Desalination plants, each of which supplies 1,00,000 litres of water every day, are now powered by diese; generator sets. File | Photo Credit: K. K. Mustafah

Stepping up from its ongoing initiative of providing potable water in six islands of Lakshadweep using Low Temperature Thermal Desalination (LTTD) technology, the Chennai-based National Institute of Ocean Technology (NIOT) is working at making this process free of emissions.

Currently the desalination plants, each of which provides at least 100,000 litres of potable water everyday, are powered by diesel generator sets — there being no other source of power in the islands. LTTD exploits the difference in temperature (nearly 15°C) in ocean water at the surface and at depths of about 600 feet. This cold water condenses water at the surface, that is warmer but whose pressure has been lowered using vacuum pumps. Such de-pressurised water can evaporate even at ambient temperatures and this resulting vapour when condensed is free of salts and contaminants and fit to consume.

However, the need for diesel power to reduce the water pressure means that the process is not fossil-fuel free and also consumes diesel, a precious commodity in the islands that has to be shipped from the mainland critical for powering the electric grid.

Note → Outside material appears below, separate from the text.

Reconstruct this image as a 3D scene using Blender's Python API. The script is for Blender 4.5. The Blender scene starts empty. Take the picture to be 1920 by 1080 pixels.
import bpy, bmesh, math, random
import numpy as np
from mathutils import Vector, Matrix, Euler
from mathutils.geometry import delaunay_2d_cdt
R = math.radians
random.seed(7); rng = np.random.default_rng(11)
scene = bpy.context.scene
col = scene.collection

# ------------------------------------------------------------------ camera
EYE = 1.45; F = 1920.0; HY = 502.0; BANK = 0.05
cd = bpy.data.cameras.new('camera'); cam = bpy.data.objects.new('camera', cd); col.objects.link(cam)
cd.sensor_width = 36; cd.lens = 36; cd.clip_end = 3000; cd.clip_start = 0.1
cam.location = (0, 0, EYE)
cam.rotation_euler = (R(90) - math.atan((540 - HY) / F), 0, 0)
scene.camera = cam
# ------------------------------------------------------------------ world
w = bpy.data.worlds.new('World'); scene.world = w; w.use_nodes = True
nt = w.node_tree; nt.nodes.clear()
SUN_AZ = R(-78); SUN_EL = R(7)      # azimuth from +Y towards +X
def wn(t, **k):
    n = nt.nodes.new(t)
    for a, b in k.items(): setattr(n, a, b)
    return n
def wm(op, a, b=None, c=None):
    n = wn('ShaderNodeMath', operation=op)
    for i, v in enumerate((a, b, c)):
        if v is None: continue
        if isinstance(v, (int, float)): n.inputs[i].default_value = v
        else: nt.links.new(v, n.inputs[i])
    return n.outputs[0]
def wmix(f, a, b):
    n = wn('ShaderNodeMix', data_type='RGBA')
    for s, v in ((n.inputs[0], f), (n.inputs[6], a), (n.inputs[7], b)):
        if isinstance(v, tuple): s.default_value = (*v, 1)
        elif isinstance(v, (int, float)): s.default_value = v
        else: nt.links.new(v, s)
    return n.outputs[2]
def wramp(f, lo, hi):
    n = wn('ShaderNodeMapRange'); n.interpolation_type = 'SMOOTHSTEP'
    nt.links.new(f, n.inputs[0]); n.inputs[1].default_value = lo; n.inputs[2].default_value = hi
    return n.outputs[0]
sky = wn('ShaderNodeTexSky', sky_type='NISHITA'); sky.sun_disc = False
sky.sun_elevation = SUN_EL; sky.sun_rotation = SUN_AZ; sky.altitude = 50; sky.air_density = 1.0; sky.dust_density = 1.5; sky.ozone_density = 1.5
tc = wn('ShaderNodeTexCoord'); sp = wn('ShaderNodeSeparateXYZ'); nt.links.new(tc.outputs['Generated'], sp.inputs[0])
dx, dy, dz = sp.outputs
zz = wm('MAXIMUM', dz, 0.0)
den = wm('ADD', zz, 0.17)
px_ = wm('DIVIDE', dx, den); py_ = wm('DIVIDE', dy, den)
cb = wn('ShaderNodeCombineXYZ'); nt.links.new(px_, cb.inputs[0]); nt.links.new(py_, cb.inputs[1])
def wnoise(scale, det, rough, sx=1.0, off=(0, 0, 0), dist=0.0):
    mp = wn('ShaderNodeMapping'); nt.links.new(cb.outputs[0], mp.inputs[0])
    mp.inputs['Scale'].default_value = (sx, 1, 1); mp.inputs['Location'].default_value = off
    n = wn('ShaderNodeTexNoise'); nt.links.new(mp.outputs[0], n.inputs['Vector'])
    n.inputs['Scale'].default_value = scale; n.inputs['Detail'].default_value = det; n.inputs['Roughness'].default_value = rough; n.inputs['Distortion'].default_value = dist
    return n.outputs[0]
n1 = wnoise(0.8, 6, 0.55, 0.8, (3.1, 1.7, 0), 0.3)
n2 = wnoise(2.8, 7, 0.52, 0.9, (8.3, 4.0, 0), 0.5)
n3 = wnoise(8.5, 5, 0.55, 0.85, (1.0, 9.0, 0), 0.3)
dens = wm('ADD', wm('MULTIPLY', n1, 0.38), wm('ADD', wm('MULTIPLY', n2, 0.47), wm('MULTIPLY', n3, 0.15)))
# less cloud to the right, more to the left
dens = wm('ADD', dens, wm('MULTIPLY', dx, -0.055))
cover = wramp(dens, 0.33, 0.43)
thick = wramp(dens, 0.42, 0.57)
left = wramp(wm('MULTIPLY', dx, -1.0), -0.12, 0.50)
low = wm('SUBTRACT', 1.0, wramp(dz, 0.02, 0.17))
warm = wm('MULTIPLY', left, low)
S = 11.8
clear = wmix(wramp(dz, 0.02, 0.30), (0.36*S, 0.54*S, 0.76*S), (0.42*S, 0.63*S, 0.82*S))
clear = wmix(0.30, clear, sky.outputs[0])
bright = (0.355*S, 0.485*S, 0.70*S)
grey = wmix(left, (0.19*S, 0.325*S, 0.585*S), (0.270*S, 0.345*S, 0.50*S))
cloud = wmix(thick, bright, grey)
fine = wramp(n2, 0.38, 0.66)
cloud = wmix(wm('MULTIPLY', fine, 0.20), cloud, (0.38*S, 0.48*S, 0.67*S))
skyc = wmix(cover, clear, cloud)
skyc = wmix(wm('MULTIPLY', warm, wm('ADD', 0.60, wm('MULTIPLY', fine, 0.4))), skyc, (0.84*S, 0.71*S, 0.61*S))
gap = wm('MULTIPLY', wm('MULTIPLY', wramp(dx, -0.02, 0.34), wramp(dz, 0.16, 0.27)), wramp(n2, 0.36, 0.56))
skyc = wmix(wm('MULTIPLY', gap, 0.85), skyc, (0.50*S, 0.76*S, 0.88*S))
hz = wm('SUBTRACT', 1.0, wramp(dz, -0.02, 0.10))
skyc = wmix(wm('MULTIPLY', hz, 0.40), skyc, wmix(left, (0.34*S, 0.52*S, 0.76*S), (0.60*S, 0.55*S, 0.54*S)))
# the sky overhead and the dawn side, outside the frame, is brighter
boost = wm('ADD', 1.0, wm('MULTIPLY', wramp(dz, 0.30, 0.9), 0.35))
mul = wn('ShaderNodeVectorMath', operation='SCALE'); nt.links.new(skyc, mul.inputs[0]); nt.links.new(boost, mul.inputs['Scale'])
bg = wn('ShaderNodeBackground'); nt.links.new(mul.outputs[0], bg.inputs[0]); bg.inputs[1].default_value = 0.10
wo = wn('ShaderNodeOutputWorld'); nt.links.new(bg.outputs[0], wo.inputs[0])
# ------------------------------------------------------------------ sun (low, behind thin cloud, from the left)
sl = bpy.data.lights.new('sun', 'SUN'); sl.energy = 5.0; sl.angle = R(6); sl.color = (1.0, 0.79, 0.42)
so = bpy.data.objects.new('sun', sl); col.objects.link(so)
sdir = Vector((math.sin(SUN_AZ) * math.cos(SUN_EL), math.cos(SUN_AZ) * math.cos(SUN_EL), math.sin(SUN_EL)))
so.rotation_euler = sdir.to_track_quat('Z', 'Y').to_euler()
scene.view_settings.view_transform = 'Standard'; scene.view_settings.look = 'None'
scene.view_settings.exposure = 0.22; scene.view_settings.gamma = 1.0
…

“For the first time in the world, probably, we are setting up a [desalination] plant that will also supply power to the plant,” said G.A. Ramadoss, Director, NIOT, Chennai

Currently there were five desalination plants in operation in the Lakshadweep islands. Four more were expected to be functioning in the coming months. The proposed self-sustaining plant — the 10th — is expected to be ready later this year, he added.

The NIOT, an institute under the aegis of the Ministry of Earth Sciences (MoES), has worked for years on harnessing energy from the ocean. However, ocean thermal technology while plausible for islands, was unlikely to be useful for supplying power onshore. “For such plants to work we need a large gradient [difference in temperature between the surface and the ocean depths]. In Lakshwadeep these depths can be achieved fairly easily unlike, say, off the coast of Chennai. It will make the power produced this way extremely expensive,” M. Ravichandran, Secretary, MoES, told The Hindu.

While demonstration plants were funded by the MoES, the existing desalination plants were funded by the Lakshadweep administration. The Ministry provided technical assistance and the plants were commissioned via private industry, Mr. Ravichandran added.